Josie Stewart’s case, whose hearing finished last week at London Central Employment Tribunal, was precisely about this.
Josie became a whistleblower in December 2021, in the wake of the chaos surrounding the Taliban takeover of Afghanistan. A senior official at the Foreign, Commonwealth and Development Office (FCDO), she had become concerned that the government was putting vulnerable lives at risk by mishandling the evacuation of Kabul, and that those at the top of the department were providing misleading information.
Josie decided to go to the media after a junior civil servant, Raphael Marshall, reached out to the Foreign Affairs Select Committee with evidence of Foreign Office failings.
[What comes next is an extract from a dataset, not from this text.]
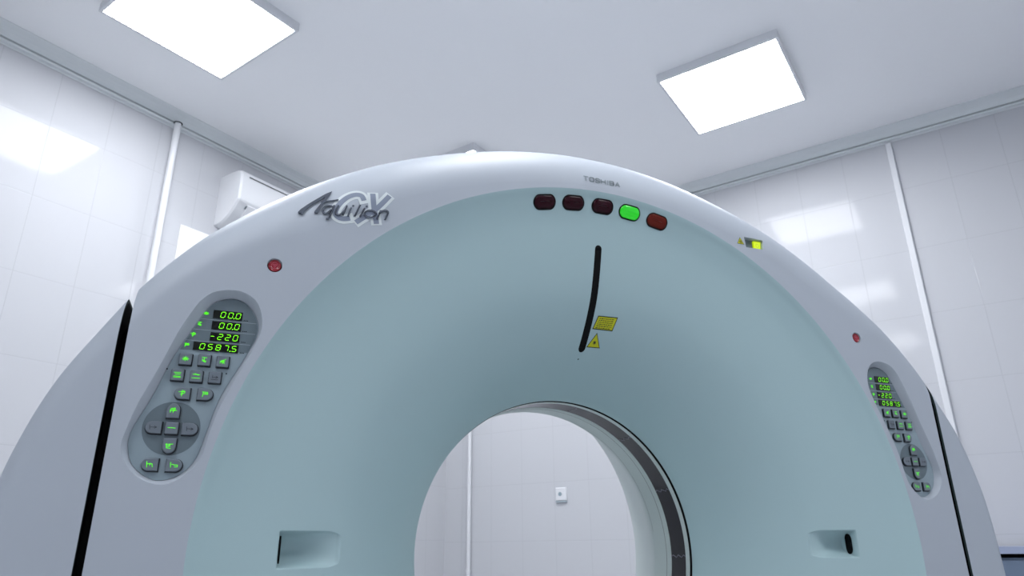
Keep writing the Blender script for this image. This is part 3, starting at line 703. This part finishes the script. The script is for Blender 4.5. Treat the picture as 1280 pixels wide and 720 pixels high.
for k_ in ('A1', 'A2', 'A3'):
    L = E_[k_]; y1, y0 = YF-.0008, YF-.0050
    mb.grid([[(p[0], front_y(*p)+(y-YF), Z(p[1])) for p in L] for y in (y1, y0+.001)], 0, True, False)
    n0 = len(mb.v); cx = sum(p[0] for p in L)/len(L); cz = sum(p[1] for p in L)/len(L)
    mb.tess([L], y0+.001, 0)
    for v in range(n0, len(mb.v)): mb.v[v] = (mb.v[v][0], front_y(mb.v[v][0], mb.v[v][2])+(y0+.001-YF), Z(mb.v[v][2]))
for k_ in ('q1', 'q2', 'u', 'u2', 'i', 'id', 'l', 'j', 'jd', 'o', 'n1', 'n2'):
    rib_slab(mb, E_[k_], .0034, YF-.0046, YF-.0008)
mb.build('emblem_lettering', M['chrome'], G)

# --- maker's lettering above the indicator lights
LET = {'T': [[(0, 1), (1, 1)], [(.5, 1), (.5, 0)]], 'O': [[(.0, .2), (.0, .8), (.2, 1), (.8, 1), (1, .8), (1, .2), (.8, 0), (.2, 0), (0, .2)]],
       'S': [[(1, .85), (.8, 1), (.2, 1), (0, .8), (.15, .55), (.85, .45), (1, .2), (.8, 0), (.2, 0), (0, .15)]], 'H': [[(0, 0), (0, 1)], [(1, 0), (1, 1)], [(0, .5), (1, .5)]],
       'I': [[(.5, 0), (.5, 1)]], 'B': [[(0, 0), (0, 1), (.8, 1), (.95, .78), (.8, .53), (0, .53)], [(.8, .53), (1, .27), (.8, 0), (0, 0)]], 'A': [[(0, 0), (.5, 1), (1, 0)], [(.2, .35), (.8, .35)]]}
mb = MB(); x = -.0550
for ch in 'TOSHIBA':
    w_ = .0108 if ch != 'I' else .003
    for ln in LET[ch]: 
        st = MB(); stroke(st, [(x+(a if ch != 'I' else .5)*w_, .8265+b*.0105) for a, b in ln], .0027, YF-.0006, 0)
        mb.add(st.v, st.f, 0)
        mb.add([(p[0], YF-.0002, p[2]) for p in st.v], st.f, 0)
    x += w_+.0047
mb.build('maker_lettering', M['logo_grey'], G)
# moulded pull dash on the funnel, upper left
Feeling “humbled” that a junior colleague had been brave enough to speak out, Josie gave an anonymous interview and leaked emails to the BBC to corroborate what he had said. Like so many other whistleblowers, she paid a heavy price for speaking out: she was dismissed after the BBC accidentally revealed her identity by publishing unredacted emails.
Josie revealed neither new nor genuinely sensitive information, rather confirming what was already in the public domain. What she spoke about (the evacuation of very vulnerable people from Afghanistan and the misleading statements about it) was obviously a matter of great public interest. But the FCDO’s position was that she had to be dismissed, as soon as possible. The hearing last week revealed that the FCDO considers that its civil servants should never be allowed to bypass internal channels and go straight to the press: they could think of no conceivable situation in which their civil servants could, in the public interest, disclose information to a journalist.
This is worrying not just because whistleblowing and a free press are key to ensure accountability at the highest levels of government. Any functioning democracy needs whistleblowers to expose wrongdoing and speak truth to power.
This ‘black-and-white’ stance is also in direct contradiction with our whistleblowing law – that Parliament back in 1998 chose to apply to workers, including civil servants. Our law specifically provides for some circumstances where workers would be protected when they go to the press, even if by doing so they would breach the confidentiality duty they owe their employer.
The ability to go the press is even more necessary for civil servants. If, like Josie, they have no confidence that their department will address vital concerns in the public interest, they lack an independent regulator or body outside the civil service to approach.
If the Government were really concerned about civil servants leaking information to the press, then they would follow the Law Commission’s recommendation to create an independent statutory commissioner with broad powers to investigate public interest disclosures, along with a public interest defence for whistleblowing on national security issues.
And the FCDO should respect the law – including our whistleblowing law.